Please transcribe the listing below in full and word for word, without its pictures.

··· RECORDED DATA ···

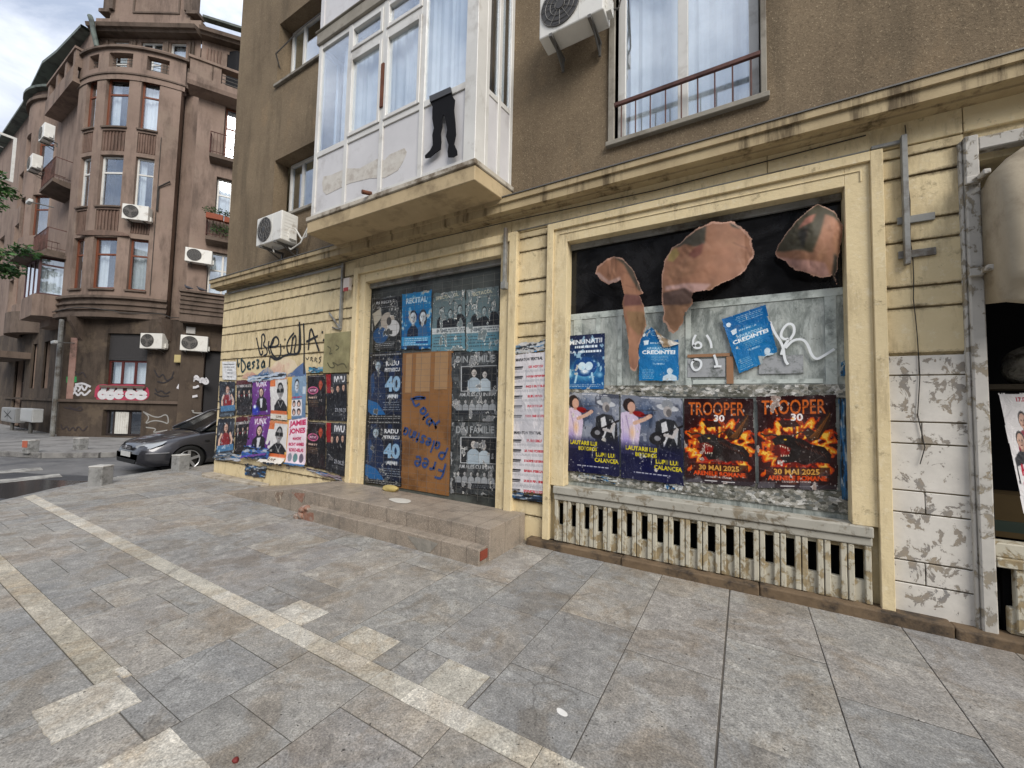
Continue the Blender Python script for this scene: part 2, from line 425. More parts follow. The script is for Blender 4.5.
    def tears(s,amount=.05,c=(196,192,184),seed=3,cells=7):
        n=vnoise(s.H,s.W,cells,seed,5); th=np.quantile(n,1-amount); th2=np.quantile(n,1-amount*.7)
        s.put(n>th,(232,230,224)); s.put(n>th2,c)
        # fine scuffs
        m=vnoise(s.H,s.W,40,seed+9,3); s.put(m>np.quantile(m,.985),(205,203,198),.8)
    def creases(s,n=3,seed=0,op=.25):
        rs=np.random.RandomState(seed)
        for i in range(n):
            x,y=rs.rand(),rs.rand()*s.asp; a=rs.rand()*3.14; L=.2+rs.rand()*.4
            s.line([(x,y),(x+math.cos(a)*L,y+math.sin(a)*L)],.006,(225,225,225),op)
    def blur(s,r):
        for ax in (0,1):
            for _ in range(2):
                k=np.zeros_like(s.a)
                for d in range(-r,r+1): k+=np.roll(s.a,d,ax)
                s.a=k/(2*r+1)
    def out(s):
        A=s.a.reshape(s.h,2,s.w,2,3).mean((1,3))/255.; al=s.al.reshape(s.h,2,s.w,2).mean((1,3))
        A=np.where(A<=.04045,A/12.92,((A+.055)/1.055)**2.4)
        g=A.mean(-1,keepdims=True); A=(A*1.06-g*.06).clip(0,1)*.86; A=A*np.clip(.72+.5*g,0,1.1)
        return A,al>.5
def sheet(name, cv, corner, mat=None, warp=None, parent=None, thick=0.0, backcol=None):
    """corner(u,v)->(x,y,z) with v 0 top..1 bottom; warp(U,V)->outward offset along -Y (arrays)"""
    A,al=cv.out(); h,w=al.shape
    u=np.linspace(0,1,w+1); v=np.linspace(0,1,h+1); UU,VV=np.meshgrid(u,v)
    X,Y,Z=corner(UU,VV)
    if warp is not None:
        o=warp(UU,VV)
        if isinstance(o,tuple): X=X+o[0]; Y=Y-o[1]; Z=Z+o[2]
        else: Y=Y-o
    co=np.stack([X,Y,Z],-1).reshape(-1,3)
    idx=np.arange((h+1)*(w+1)).reshape(h+1,w+1)
    q=np.stack([idx[:-1,:-1],idx[1:,:-1],idx[1:,1:],idx[:-1,1:]],-1)[al]
    used=np.unique(q); remap=np.zeros(co.shape[0],int); remap[used]=np.arange(len(used))
    co=co[used]; q=remap[q]
    me=bpy.data.meshes.new(name); nf=len(q)
    me.vertices.add(len(co)); me.vertices.foreach_set('co',co.ravel())
    me.loops.add(nf*4); me.loops.foreach_set('vertex_index',q.ravel().astype(np.int32))
    me.polygons.add(nf); me.polygons.foreach_set('loop_start',np.arange(0,nf*4,4,dtype=np.int32)); me.polygons.foreach_set('loop_total',np.full(nf,4,dtype=np.int32))
    me.update(calc_edges=True); me.validate()
    at_=me.color_attributes.new('Col','BYTE_COLOR','CORNER') if False else me.color_attributes.new('Col','FLOAT_COLOR','CORNER')
    cc=np.ones((nf,4,4),np.float32); cc[...,:3]=A[al][:,None,:]
    at_.data.foreach_set('color',cc.ravel())
    me.polygons.foreach_set('use_smooth',np.ones(nf,bool))
    me.materials.append(mat or M['paper'])
    o=bpy.data.objects.new(name,me); COL.objects.link(o)
    if parent: o.parent=parent; o.matrix_parent_inverse=Matrix.Translation(-Vector(parent.location))
    return o
def flat_corner(TL,TR,BR,BL,Y):   # each (X,z)
    def f(U,V):
        X=(TL[0]*(1-U)+TR[0]*U)*(1-V)+(BL[0]*(1-U)+BR[0]*U)*V
        Z=(TL[1]*(1-U)+TR[1]*U)*(1-V)+(BL[1]*(1-U)+BR[1]*U)*V
        return X,np.full_like(X,Y),Z
    return f
def wrinkle(seed,amp=.004,curl=0,cells=4,bottom=0):
    def f(U,V):
        h,w=U.shape; n=(vnoise(h,w,cells,seed,3)-.3)*amp
        n=n+curl*np.clip((U-.85)/.15,0,1)**2*.5+curl*np.clip((.12-U)/.12,0,1)**2*.5
        n=n+bottom*np.clip((V-.8)/.2,0,1)**2
        return np.maximum(n,0)
    return f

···

RESULT OF THIS EXERCISE:
Continue the Blender Python script for this scene: part 2, from line 425. More parts follow. The script is for Blender 4.5.
    def tears(s,amount=.05,c=(196,192,184),seed=3,cells=7):
        n=vnoise(s.H,s.W,cells,seed,5); th=np.quantile(n,1-amount); th2=np.quantile(n,1-amount*.7)
        s.put(n>th,(232,230,224)); s.put(n>th2,c)
        # fine scuffs
        m=vnoise(s.H,s.W,40,seed+9,3); s.put(m>np.quantile(m,.985),(205,203,198),.8)
    def creases(s,n=3,seed=0,op=.25):
        rs=np.random.RandomState(seed)
        for i in range(n):
            x,y=rs.rand(),rs.rand()*s.asp; a=rs.rand()*3.14; L=.2+rs.rand()*.4
            s.line([(x,y),(x+math.cos(a)*L,y+math.sin(a)*L)],.006,(225,225,225),op)
    def blur(s,r):
        for ax in (0,1):
            for _ in range(2):
                k=np.zeros_like(s.a)
                for d in range(-r,r+1): k+=np.roll(s.a,d,ax)
                s.a=k/(2*r+1)
    def out(s):
        A=s.a.reshape(s.h,2,s.w,2,3).mean((1,3))/255.; al=s.al.reshape(s.h,2,s.w,2).mean((1,3))
        A=np.where(A<=.04045,A/12.92,((A+.055)/1.055)**2.4)
        g=A.mean(-1,keepdims=True); A=(A*1.06-g*.06).clip(0,1)*.86; A=A*np.clip(.72+.5*g,0,1.1)
        return A,al>.5
def sheet(name, cv, corner, mat=None, warp=None, parent=None, thick=0.0, backcol=None):
    """corner(u,v)->(x,y,z) with v 0 top..1 bottom; warp(U,V)->outward offset along -Y (arrays)"""
    A,al=cv.out(); h,w=al.shape
    u=np.linspace(0,1,w+1); v=np.linspace(0,1,h+1); UU,VV=np.meshgrid(u,v)
    X,Y,Z=corner(UU,VV)
    if warp is not None:
        o=warp(UU,VV)
        if isinstance(o,tuple): X=X+o[0]; Y=Y-o[1]; Z=Z+o[2]
        else: Y=Y-o
    co=np.stack([X,Y,Z],-1).reshape(-1,3)
    idx=np.arange((h+1)*(w+1)).reshape(h+1,w+1)
    q=np.stack([idx[:-1,:-1],idx[1:,:-1],idx[1:,1:],idx[:-1,1:]],-1)[al]
    used=np.unique(q); remap=np.zeros(co.shape[0],int); remap[used]=np.arange(len(used))
    co=co[used]; q=remap[q]
    me=bpy.data.meshes.new(name); nf=len(q)
    me.vertices.add(len(co)); me.vertices.foreach_set('co',co.ravel())
    me.loops.add(nf*4); me.loops.foreach_set('vertex_index',q.ravel().astype(np.int32))
    me.polygons.add(nf); me.polygons.foreach_set('loop_start',np.arange(0,nf*4,4,dtype=np.int32)); me.polygons.foreach_set('loop_total',np.full(nf,4,dtype=np.int32))
    me.update(calc_edges=True); me.validate()
    at_=me.color_attributes.new('Col','BYTE_COLOR','CORNER') if False else me.color_attributes.new('Col','FLOAT_COLOR','CORNER')
    cc=np.ones((nf,4,4),np.float32); cc[...,:3]=A[al][:,None,:]
    at_.data.foreach_set('color',cc.ravel())
    me.polygons.foreach_set('use_smooth',np.ones(nf,bool))
    me.materials.append(mat or M['paper'])
    o=bpy.data.objects.new(name,me); COL.objects.link(o)
    if parent: o.parent=parent; o.matrix_parent_inverse=Matrix.Translation(-Vector(parent.location))
    return o
def flat_corner(TL,TR,BR,BL,Y):   # each (X,z)
    def f(U,V):
        X=(TL[0]*(1-U)+TR[0]*U)*(1-V)+(BL[0]*(1-U)+BR[0]*U)*V
        Z=(TL[1]*(1-U)+TR[1]*U)*(1-V)+(BL[1]*(1-U)+BR[1]*U)*V
        return X,np.full_like(X,Y),Z
    return f
def wrinkle(seed,amp=.004,curl=0,cells=4,bottom=0):
    def f(U,V):
        h,w=U.shape; n=(vnoise(h,w,cells,seed,3)-.3)*amp
        n=n+curl*np.clip((U-.85)/.15,0,1)**2*.5+curl*np.clip((.12-U)/.12,0,1)**2*.5
        n=n+bottom*np.clip((V-.8)/.2,0,1)**2
        return np.maximum(n,0)
    return f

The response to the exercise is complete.